In the statement of claim (3), the basis for this dissent is again patent for there the employes ask that "until suitable compensation for performance of these added duties has been negotiated", the Carrier shall pay "the monthly rate of pay which was applicable to the position of Roundhouse Foreman". In the face of our having held that the same Scope Rule between the same parties "does not specify the work which may properly be assigned to" the petitioner, this award purports to apply a nonexistent Roundhouse Foreman's salary, not covered by any agreement, to the claimant, on the minute basis, as an addition to his rate of pay "until suitable compensation for performance of these added duties has been negotiated" or until "these duties shall be removed". Thus the award attempts to say the Carrier shall apply an unsuitable rate of pay until a suitable rate of pay is negotiated. Such a holding flies in the teeth of our jurisdictional inability to set any rate of pay. We have said many times (e. g., Award 6803 concerning the same craft), "This Board has no inherent authority to fix rates of pay._





                      /s/ R. M. Butler

                      /s/ J. E. Kemp

                      /s/ W. H. Castle

                      /s/ C. P. Dugan

                            Serial No. 166


      NATIONAL RAILROAD ADJUSTMENT BOARD


              THIRD DIVISION


        INTERPRETATION NO. 1 to AWARD NO. 6842


              DOCKET NO. TE-6710


    NAME OF ORGANIZATION: The Order of Railroad Telegraphers.

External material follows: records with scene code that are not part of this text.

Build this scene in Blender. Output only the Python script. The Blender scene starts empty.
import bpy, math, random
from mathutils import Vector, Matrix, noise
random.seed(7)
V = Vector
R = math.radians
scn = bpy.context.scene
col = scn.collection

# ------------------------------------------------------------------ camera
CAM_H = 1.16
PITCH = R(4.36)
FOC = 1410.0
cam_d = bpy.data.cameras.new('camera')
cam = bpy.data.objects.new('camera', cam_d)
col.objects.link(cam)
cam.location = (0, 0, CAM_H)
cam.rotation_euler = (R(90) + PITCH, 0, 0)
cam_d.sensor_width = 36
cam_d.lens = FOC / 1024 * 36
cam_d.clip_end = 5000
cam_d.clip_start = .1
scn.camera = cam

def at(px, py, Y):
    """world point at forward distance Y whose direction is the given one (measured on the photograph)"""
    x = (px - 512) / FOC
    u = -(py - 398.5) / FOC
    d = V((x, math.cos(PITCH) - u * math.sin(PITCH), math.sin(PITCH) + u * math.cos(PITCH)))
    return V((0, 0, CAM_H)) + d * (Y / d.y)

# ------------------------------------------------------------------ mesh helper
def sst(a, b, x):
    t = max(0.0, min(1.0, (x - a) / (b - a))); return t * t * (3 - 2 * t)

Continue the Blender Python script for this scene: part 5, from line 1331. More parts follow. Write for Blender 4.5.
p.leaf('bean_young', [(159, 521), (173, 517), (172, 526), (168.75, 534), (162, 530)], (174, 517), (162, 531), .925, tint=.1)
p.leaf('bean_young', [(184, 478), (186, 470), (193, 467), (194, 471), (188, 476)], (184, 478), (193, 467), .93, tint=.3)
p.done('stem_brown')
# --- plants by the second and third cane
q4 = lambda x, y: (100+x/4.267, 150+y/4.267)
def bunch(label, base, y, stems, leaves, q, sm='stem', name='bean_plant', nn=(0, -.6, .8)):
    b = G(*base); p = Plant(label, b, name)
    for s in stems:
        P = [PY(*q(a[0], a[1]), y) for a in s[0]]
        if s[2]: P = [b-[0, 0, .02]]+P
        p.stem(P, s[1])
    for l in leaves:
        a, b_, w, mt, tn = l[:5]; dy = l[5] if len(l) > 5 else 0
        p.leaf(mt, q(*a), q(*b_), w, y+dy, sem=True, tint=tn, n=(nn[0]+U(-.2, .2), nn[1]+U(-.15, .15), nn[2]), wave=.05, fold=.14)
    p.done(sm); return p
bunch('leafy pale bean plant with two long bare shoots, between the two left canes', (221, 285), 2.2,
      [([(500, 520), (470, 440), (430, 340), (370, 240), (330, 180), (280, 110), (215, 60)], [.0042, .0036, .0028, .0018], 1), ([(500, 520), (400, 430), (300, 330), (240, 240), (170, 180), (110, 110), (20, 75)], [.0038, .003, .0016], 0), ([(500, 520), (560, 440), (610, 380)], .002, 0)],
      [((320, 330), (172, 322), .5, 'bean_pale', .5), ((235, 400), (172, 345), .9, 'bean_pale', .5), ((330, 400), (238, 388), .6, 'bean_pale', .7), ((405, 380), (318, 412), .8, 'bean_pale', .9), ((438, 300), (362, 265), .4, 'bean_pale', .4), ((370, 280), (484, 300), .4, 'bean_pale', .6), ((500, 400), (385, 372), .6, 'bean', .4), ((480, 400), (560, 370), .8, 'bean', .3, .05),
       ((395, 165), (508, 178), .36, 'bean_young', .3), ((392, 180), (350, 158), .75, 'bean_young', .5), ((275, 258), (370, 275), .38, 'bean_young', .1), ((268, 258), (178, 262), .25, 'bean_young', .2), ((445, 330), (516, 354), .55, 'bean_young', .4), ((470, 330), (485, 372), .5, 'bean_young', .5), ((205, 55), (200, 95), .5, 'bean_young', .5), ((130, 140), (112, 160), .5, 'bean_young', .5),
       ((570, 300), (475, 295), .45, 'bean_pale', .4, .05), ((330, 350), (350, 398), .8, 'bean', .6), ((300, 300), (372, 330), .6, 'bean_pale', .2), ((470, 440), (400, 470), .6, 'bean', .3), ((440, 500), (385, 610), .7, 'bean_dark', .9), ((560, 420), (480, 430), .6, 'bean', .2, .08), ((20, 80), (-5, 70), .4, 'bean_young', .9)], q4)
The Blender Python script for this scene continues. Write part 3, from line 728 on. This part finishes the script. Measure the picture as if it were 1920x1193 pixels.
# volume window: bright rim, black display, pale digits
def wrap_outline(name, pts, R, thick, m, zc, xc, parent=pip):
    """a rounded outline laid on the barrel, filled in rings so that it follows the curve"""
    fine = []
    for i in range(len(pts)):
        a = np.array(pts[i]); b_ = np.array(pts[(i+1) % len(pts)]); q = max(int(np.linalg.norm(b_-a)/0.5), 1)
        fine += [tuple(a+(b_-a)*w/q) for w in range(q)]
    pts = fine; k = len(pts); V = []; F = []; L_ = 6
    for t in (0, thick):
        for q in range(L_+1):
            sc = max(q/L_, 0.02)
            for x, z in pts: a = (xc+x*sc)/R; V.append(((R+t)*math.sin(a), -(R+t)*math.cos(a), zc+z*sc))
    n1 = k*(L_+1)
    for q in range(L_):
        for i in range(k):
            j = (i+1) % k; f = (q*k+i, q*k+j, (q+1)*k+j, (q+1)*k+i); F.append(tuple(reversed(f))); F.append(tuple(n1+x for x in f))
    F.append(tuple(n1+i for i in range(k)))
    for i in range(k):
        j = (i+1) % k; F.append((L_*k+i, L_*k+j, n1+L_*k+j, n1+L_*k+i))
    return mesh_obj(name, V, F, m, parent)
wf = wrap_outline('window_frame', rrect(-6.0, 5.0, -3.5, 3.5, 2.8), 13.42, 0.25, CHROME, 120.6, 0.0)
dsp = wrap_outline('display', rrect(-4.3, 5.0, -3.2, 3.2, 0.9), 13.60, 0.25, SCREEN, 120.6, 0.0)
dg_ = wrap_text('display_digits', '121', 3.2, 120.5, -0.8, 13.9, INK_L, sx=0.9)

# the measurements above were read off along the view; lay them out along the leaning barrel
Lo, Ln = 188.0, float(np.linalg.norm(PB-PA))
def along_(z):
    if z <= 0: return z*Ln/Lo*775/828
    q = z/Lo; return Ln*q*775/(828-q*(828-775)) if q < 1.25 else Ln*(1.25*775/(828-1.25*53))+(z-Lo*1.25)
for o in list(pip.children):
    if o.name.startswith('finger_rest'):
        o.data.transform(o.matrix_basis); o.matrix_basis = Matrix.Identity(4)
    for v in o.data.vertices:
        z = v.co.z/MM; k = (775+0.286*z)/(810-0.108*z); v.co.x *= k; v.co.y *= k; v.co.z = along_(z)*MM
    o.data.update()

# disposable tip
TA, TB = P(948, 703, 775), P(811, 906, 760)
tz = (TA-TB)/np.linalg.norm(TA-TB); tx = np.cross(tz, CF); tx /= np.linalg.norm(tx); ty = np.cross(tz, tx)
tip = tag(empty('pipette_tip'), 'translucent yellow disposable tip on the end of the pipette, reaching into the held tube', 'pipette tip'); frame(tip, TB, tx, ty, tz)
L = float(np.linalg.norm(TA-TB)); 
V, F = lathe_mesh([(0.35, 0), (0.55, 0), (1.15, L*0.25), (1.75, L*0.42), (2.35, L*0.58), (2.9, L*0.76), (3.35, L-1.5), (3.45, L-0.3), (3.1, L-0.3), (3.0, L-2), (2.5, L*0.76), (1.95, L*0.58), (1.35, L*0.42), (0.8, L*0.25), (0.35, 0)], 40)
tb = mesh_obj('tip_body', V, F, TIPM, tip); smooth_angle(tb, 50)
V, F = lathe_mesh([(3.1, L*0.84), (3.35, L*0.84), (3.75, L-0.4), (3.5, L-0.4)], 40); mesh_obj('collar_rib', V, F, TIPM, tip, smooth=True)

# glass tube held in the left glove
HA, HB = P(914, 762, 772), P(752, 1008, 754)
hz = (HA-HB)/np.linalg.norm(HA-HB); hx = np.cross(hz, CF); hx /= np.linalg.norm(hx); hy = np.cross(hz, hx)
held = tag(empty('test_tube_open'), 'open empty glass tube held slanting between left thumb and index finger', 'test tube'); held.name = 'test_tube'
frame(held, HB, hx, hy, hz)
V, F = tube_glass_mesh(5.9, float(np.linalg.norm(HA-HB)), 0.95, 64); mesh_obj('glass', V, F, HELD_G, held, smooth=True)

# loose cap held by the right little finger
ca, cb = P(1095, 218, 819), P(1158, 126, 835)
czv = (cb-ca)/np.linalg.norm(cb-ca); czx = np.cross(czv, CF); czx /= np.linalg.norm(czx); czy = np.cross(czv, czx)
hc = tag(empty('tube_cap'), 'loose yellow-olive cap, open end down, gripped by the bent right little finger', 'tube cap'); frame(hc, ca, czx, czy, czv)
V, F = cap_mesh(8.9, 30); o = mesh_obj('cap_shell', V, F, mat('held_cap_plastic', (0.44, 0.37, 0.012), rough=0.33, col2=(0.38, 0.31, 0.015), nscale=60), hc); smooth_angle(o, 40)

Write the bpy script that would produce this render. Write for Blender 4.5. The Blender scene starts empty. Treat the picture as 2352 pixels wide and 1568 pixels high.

NAME OF CARRIER: The Atchison, Topeka and Santa Fe Railway Company (Western Lines).


Upon application of the representatives of the employes involved in the above award, that this Division interpret the same in the light of the dispute between the parties as to the meaning and application, as provided for in Section 3-First (m) of the Railway Labor Act, approved June 21, 1934, the following interpretation is made.


The request for an interpretation in this case involves the meaning to be given to the following language of the award:


    "With reference to part (3) of the claim, it is sustained to the extent of allowing the employes who occupied the position of agent at Lamy, New Mexico, the difference in the rate of pay they received as agent and the higher rate of pay during the periods of time they performed work of a roundhouse foreman."


It will be noted by the quoted language above stated, that part three (3) of the claim was not sustained in its entirety, but sustained to the extent as shown by such language.


The effect of the award is to hold that the measure of relief under part three (3) of the claim is to allow the difference in the rate of pay during the periods of time, the employes, here involved performed work of a roundhouse foreman, not to exceed 38 minutes a day, that is what is meant by the language above quoted.


Referee Fred W. Messmore, who sat with the Division as a member when Award No. 6842 was adopted, also participated with the Division in making this interpretation.


              NATIONAL RAILROAD ADJUSTMENT BOARD By Order of THIRD DIVISION


              Attest: A. Ivan Tummon

              Executive Secretary


Dated at Chicago, Illinois, this 26th day of September, 1966.